- Article
The Relationship Between Career Adaptability and Work Engagement Among Young Chinese Workers: Mediating Role of Job Satisfaction and Moderating Effects of Artificial Intelligence Self-Efficacy and Anxiety
- Frederick Theen Lok Leong,
- Xuan Li and
- Emma Mingjing Chen
This study explores the complex psychological mechanisms linking career adaptability to work engagement under AI-driven workplaces. We examine the mediating role of job satisfaction and investigate a key hypothesis: that the adaptive benefits of AI self-efficacy are dampened by the emotional costs associated with AI anxiety. A dual-analytical approach was employed on a sample of 311 young Chinese workers. First, we conducted conditional process analysis using PROCESS Model 11 with 5000 bootstrapped samples to test for conditional indirect effects. Second, we utilized latent variable structural equation modeling for robust validation at the structural level. Analyses were adjusted for demographic and occupational covariates.
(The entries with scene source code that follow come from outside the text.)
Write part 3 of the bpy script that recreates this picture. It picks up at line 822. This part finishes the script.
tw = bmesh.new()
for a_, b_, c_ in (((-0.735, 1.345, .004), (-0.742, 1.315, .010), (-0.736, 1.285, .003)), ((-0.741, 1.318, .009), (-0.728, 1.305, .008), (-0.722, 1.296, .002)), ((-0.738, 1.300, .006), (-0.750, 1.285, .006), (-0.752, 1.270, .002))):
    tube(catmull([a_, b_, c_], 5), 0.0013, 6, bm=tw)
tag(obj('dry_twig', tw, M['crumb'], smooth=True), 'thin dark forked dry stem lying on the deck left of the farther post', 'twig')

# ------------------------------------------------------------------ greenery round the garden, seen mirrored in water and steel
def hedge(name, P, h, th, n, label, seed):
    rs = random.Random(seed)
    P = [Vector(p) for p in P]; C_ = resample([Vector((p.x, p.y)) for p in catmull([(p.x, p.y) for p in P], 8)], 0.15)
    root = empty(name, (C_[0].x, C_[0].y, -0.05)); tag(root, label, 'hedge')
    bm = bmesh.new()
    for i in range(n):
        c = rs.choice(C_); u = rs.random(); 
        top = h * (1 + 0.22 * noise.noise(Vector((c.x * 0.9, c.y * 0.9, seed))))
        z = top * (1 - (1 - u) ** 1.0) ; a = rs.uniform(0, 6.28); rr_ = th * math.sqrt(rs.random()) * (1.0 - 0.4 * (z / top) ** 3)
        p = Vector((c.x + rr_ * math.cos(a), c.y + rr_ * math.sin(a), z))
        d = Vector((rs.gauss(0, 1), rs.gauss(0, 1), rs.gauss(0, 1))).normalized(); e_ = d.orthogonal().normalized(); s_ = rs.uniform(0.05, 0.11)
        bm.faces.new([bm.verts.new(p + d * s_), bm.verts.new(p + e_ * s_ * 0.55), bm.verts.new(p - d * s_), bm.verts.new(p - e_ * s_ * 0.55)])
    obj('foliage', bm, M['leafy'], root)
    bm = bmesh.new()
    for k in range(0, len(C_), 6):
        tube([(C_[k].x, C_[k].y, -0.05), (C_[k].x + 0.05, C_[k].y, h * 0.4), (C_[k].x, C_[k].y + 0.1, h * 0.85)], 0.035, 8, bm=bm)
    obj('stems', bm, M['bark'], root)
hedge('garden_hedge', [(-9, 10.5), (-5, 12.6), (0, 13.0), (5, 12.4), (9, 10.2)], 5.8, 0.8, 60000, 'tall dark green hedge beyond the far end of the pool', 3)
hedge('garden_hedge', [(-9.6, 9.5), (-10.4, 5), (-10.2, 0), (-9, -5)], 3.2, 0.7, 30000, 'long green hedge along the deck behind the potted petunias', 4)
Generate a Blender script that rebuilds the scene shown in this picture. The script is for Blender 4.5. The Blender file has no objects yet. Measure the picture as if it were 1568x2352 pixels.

As a result, the initial PROCESS analysis revealed that the key triple interaction (career adaptability × AI self-efficacy × AI anxiety) was statistically significant in all three test models (e.g., Model 1: b = −0.3509, p = 0.0075). Further analysis showed that the positive moderating effect of AI self-efficacy was contingent on AI anxiety; it was strongest at low AI anxiety and weakest (but still significant) at high AI anxiety. However, the more robust latent variable SEM (CMIN/DF = 1.569, CFI = 0.939, RMSEA = 0.043) revealed a critical separation of effects. The indirect effect operates exclusively through intrinsic job satisfaction, which was significantly predicted by the unified second-order career adaptability factor (b = 1.361, BCa 95% CI [1.023, 1.967]). The path from extrinsic satisfaction to WE was non-significant (b = 0.107, BCa 95% CI [−0.030, 0.250]). Furthermore, the SEM isolated a significant direct positive effect from the unified career adaptability factor to work engagement (b = 0.715, BCa 95% CI [0.385, 1.396]). This study highlights that the adaptability–engagement link operates via two distinct mechanisms: an indirect pathway from a unified career adaptability construct through intrinsic job satisfaction, and a direct pathway from career adaptability to work engagement. While PROCESS analysis suggests that anxiety dampens confidence, our SEM results clarify that this should be interpreted cautiously, as the mediation pathway via extrinsic satisfaction is not robust to measurement error. These findings underscore a multi-faceted mandate for organizations: leaders must not only manage AI anxiety but also foster holistic career adaptability to enhance intrinsic job quality and build direct engagement.